Pictures do not belong in the copy. Write out exactly the lines from the one containing "116, 50), rough=.3)" through the end of the data.

[Begin STORED DATA]

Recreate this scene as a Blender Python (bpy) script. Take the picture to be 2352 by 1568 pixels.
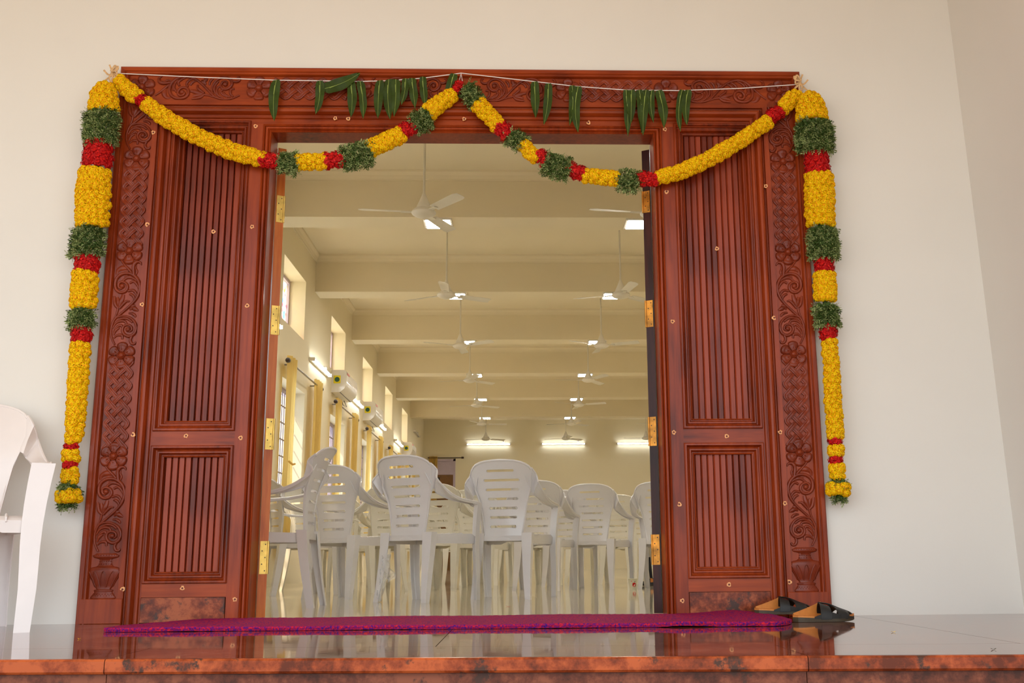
import bpy, bmesh, math, random
from mathutils import Vector, Matrix
random.seed(7)
sc = bpy.context.scene
for o in list(bpy.data.objects): bpy.data.objects.remove(o)
col = sc.collection
PI = math.pi

# ------------------------------------------------------------------ camera
CAM = Vector((0, -4.671, 0.25))
RX = Vector((0.99937785, -0.03415107, -0.00880959))
UP = Vector((0.00163228, -0.20472923, 0.97881728))
FW = Vector((0.03523124, 0.9782227, 0.20454612))
FPX = 2400.9
cd = bpy.data.cameras.new('camera'); cam = bpy.data.objects.new('camera', cd); col.objects.link(cam)
M = Matrix.Identity(4)
for i in range(3):
    M[i][0] = RX[i]; M[i][1] = UP[i]; M[i][2] = -FW[i]; M[i][3] = CAM[i]
cam.matrix_world = M
cd.sensor_fit = 'HORIZONTAL'; cd.sensor_width = 36; cd.lens = 36 * FPX / 2352
cd.shift_x = -100.3 / 2352; cd.clip_start = .05; cd.clip_end = 500
sc.camera = cam

def ray(u, v): return FW + RX * ((u - 1276.3) / FPX) - UP * ((v - 784) / FPX)
def at(u, v, Y):                      # point on the real plane y = Y that shows at (u, v)
    d = ray(u, v); return CAM + d * ((Y - CAM.y) / d.y)
def fl(u, v, z=0):                    # point on the real floor height z
    d = ray(u, v); return CAM + d * ((z - CAM.z) / d.z)

# ------------------------------------------------------------------ world, sun, exposure
w = bpy.data.worlds.new('world'); sc.world = w; w.use_nodes = True
nt = w.node_tree; bg = nt.nodes['Background']
bg.inputs[0].default_value = (.84, .93, 1.0, 1); bg.inputs[1].default_value = 1.85
sd = bpy.data.lights.new('sun', 'SUN'); sun = bpy.data.objects.new('sun', sd); col.objects.link(sun)
sd.energy = 2.6; sd.angle = math.radians(1.5); sd.color = (1, .80, .56)
sun.rotation_euler = Vector((.44, .48, -.76)).to_track_quat('-Z', 'Y').to_euler()
vs = sc.view_settings
vs.view_transform = 'Standard'; vs.look = 'None'; vs.gamma = 1; vs.use_curve_mapping = False
vs.exposure = 0.84

# ------------------------------------------------------------------ materials
def mat(name): 
    m = bpy.data.materials.new(name); m.use_nodes = True
    return m, m.node_tree, m.node_tree.nodes['Principled BSDF']
def lin(c):
    def f(x):
        x /= 255.; return x / 12.92 if x <= .04045 else ((x + .055) / 1.055) ** 2.4
    return (f(c[0]), f(c[1]), f(c[2]), 1)
def noise(nt, scale, stretch=(1, 1, 1), detail=3, rough=.55, coord='Object'):
    tc = nt.nodes.new('ShaderNodeTexCoord'); mp = nt.nodes.new('ShaderNodeMapping'); n = nt.nodes.new('ShaderNodeTexNoise')
    mp.inputs['Scale'].default_value = stretch; n.inputs['Scale'].default_value = scale
    n.inputs['Detail'].default_value = detail; n.inputs['Roughness'].default_value = rough
    nt.links.new(tc.outputs[coord], mp.inputs[0]); nt.links.new(mp.outputs[0], n.inputs[0])
    return n
def ramp(nt, src, stops):
    r = nt.nodes.new('ShaderNodeValToRGB'); nt.links.new(src, r.inputs[0])
    e = r.color_ramp.elements
    while len(e) < len(stops): e.new(.5)
    for k, (p, c) in enumerate(stops): e[k].position = p; e[k].color = c
    return r
def bump(nt, bs, src, strength, dist=.002):
    b = nt.nodes.new('ShaderNodeBump'); b.inputs['Strength'].default_value = strength; b.inputs['Distance'].default_value = dist
    nt.links.new(src, b.inputs['Height']); nt.links.new(b.outputs[0], bs.inputs['Normal'])
def simple(name, c, rough=.5, var=.06, scale=8, metal=0, spec=.5, bumpy=0, bscale=60, stretch=(1, 1, 1), sub=0, coat=0):
    m, t, b = mat(name); c = lin(c)
    n = noise(t, scale, stretch)
    lo = tuple(x * (1 - var) for x in c[:3]) + (1,); hi = tuple(min(1, x * (1 + var)) for x in c[:3]) + (1,)
    r = ramp(t, n.outputs[0], [(.3, lo), (.7, hi)]); t.links.new(r.outputs[0], b.inputs['Base Color'])
    b.inputs['Roughness'].default_value = rough; b.inputs['Metallic'].default_value = metal
    b.inputs['Specular IOR Level'].default_value = spec
    if coat: b.inputs['Coat Weight'].default_value = coat; b.inputs['Coat Roughness'].default_value = .08
    if bumpy: 
        n2 = noise(t, bscale, stretch); bump(t, b, n2.outputs[0], bumpy)
    return m
def wood(name, dark, mid, light, rough=.36, stretch=(14, 14, 1.0), coat=.10, rnd=.25):
    m, t, b = mat(name)
    n = noise(t, 3.2, stretch, 6, .62)
    n2 = noise(t, 2.3, (1.6, 1.6, .8), 3, .5)
    mx = t.nodes.new('ShaderNodeMath'); mx.operation = 'ADD'; t.links.new(n.outputs[0], mx.inputs[0]); t.links.new(n2.outputs[0], mx.inputs[1])
    oi = t.nodes.new('ShaderNodeObjectInfo'); ml = t.nodes.new('ShaderNodeMath'); ml.operation = 'MULTIPLY_ADD'
    t.links.new(oi.outputs['Random'], ml.inputs[0]); ml.inputs[1].default_value = rnd; t.links.new(mx.outputs[0], ml.inputs[2])
    dv = t.nodes.new('ShaderNodeMath'); dv.operation = 'MULTIPLY'; dv.inputs[1].default_value = .5; t.links.new(ml.outputs[0], dv.inputs[0])
    r = ramp(t, dv.outputs[0], [(.36, lin(dark)), (.52, lin(mid)), (.70, lin(light))])
    t.links.new(r.outputs[0], b.inputs['Base Color']); b.inputs['Roughness'].default_value = rough
    b.inputs['Coat Weight'].default_value = coat; b.inputs['Coat Roughness'].default_value = .12; b.inputs['Specular IOR Level'].default_value = .22
    bump(t, b, n.outputs[0], .12, .002)
    return m
W_FRAME = wood('reddish_polished_teak', (80, 24, 7), (130, 46, 13), (160, 64, 22))
W_H = wood('reddish_polished_teak_lintel', (80, 24, 7), (132, 48, 13), (162, 66, 22), stretch=(1, 14, 14))
W_CARVE = wood('carved_teak', (80, 26, 12), (116, 42, 20), (140, 56, 28), rough=.34, stretch=(5, 5, 3), rnd=.1)
W_PLANK = wood('teak_plank', (56, 20, 10), (112, 38, 17), (150, 60, 32), rough=.36, rnd=.5)
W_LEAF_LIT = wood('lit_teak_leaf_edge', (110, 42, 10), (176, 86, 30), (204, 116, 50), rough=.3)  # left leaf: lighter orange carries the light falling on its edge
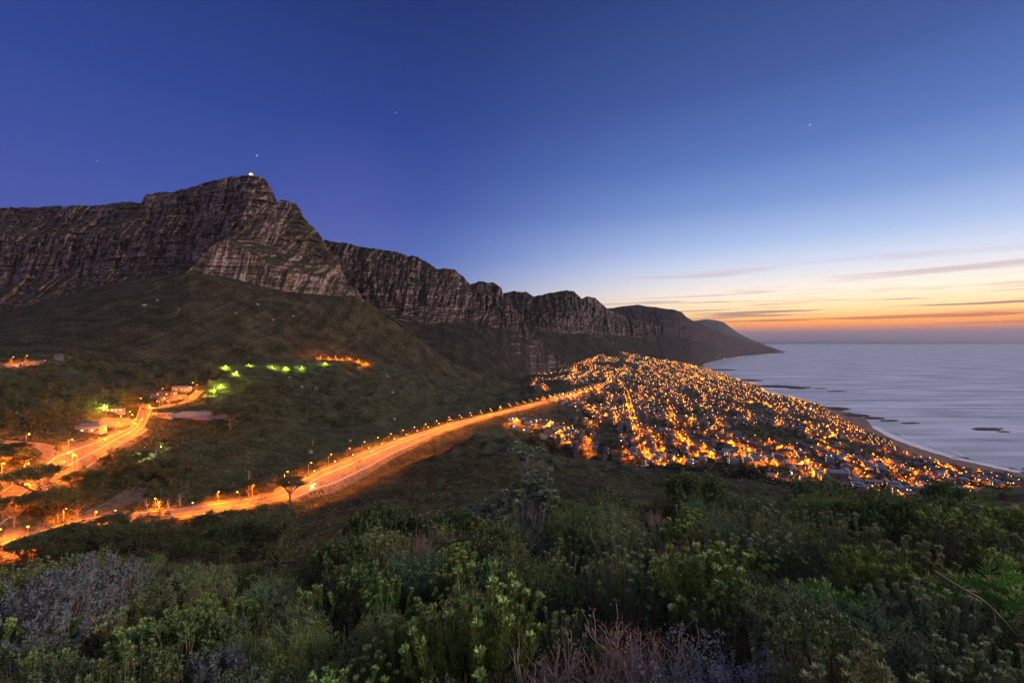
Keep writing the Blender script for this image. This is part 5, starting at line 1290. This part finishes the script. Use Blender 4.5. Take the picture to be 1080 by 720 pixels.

[End STORED DATA]

- **EXERCISE RESPONSE**
W_LEAF_LIT = wood('lit_teak_leaf_edge', (110, 42, 10), (176, 86, 30), (204, 116, 50), rough=.3)  # left leaf: lighter orange carries the light falling on its edge
Keep writing the Blender script for this image. This is part 5, starting at line 1290. This part finishes the script. Use Blender 4.5. Take the picture to be 1080 by 720 pixels.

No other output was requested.